Geri dönüş süreci, Batı Azerbaycanlıların sınır dışı edilmeden önceki yerleşim düzenini yeniden oluşturmalıdır. Sınır dışı edilen Azerbaycanlıların geri dönüşleri sırasında çeşitli bahanelerle ve hukuki hilelerle farklı farklı bölgelere yerleştirilmesine çalışılması, bir tür ırkçılık ve yeniden entegrasyona engel olan zararlı bir yaklaşım olarak reddedilecektir. Bu ilkeden sapma ancak ilgili kişilerin özgür iradesi ve rızasıyla gerçekleşebilir.
Batı Azerbaycanlılar, “Ermenistan Cumhuriyeti” adı verilen siyasi ve hukuki birimin etkin bir şekilde kontrol ettiği topraklardan zorla sınır dışı edildikleri için bu devletin oluşumuna, anayasal çerçevesinin oluşturulmasına, ulusal ve hukuki niteliğine katılma fırsatından mahrum bırakılmışlardır. Topluluk, Ermenistan Cumhuriyetinin diğer devletlerin çoğunluğu tarafından tanındığının, Birleşmiş Milletler üyesi olduğunun bilincindedir ve Ermenistan Cumhuriyetini siyasi ve hukuki bir gerçeklik olarak görmektedir.

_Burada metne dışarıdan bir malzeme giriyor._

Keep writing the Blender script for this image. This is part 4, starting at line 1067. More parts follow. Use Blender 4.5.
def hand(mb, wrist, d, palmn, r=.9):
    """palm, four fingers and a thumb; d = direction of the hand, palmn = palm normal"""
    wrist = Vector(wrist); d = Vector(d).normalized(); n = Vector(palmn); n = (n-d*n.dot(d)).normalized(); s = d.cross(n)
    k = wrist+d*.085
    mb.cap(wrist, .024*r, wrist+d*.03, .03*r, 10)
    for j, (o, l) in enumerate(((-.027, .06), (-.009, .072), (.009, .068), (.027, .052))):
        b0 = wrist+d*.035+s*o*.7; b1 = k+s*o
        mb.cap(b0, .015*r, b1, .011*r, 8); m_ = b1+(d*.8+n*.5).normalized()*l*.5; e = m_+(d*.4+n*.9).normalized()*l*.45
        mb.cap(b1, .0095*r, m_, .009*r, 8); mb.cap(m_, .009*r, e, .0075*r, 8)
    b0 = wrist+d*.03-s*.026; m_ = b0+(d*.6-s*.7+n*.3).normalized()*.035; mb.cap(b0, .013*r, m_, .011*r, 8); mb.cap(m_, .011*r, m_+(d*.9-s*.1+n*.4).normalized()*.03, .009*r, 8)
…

Topluluk, Batı Azerbaycanlıların Ermenistan’ın hukuk sistemi ile ve onun çerçevesinde olası ferdî ve kolektif faaliyetlerini pratik bir mesele olarak görmektedir ve bunun ülke topraklarında Azerbaycanlılara karşı işlenen her türlü adaletsizliğin ve hukuka aykırı eylemin kabul edilmesi, onların hukuki çıkarlarından feragat edilmesi şeklinde yorumlanmasını ve kabul edilmesini reddediyor.
Kısacası Batı Azerbaycanlılara büyük bir haksızlık yapılmıştır. Bu adaletsizlik sadece etnik temizlikle sınırlı değildir. Başka yerlerden insanlar Batı Azerbaycanlıların evlerine yerleştirilmiştir. Topluluk, bu acı dolu geçmişi tarihsel belleğinde saklarken, barışı ve kalkınmayı sağlamanın yolunun uzlaşmadan geçtiğini kabul etmektedir. Batı Azerbaycanlılar, başka ülkelerden anayurtlarına nakledilen Ermenilerle barış içinde ve yan yana yaşamaya hazırdır.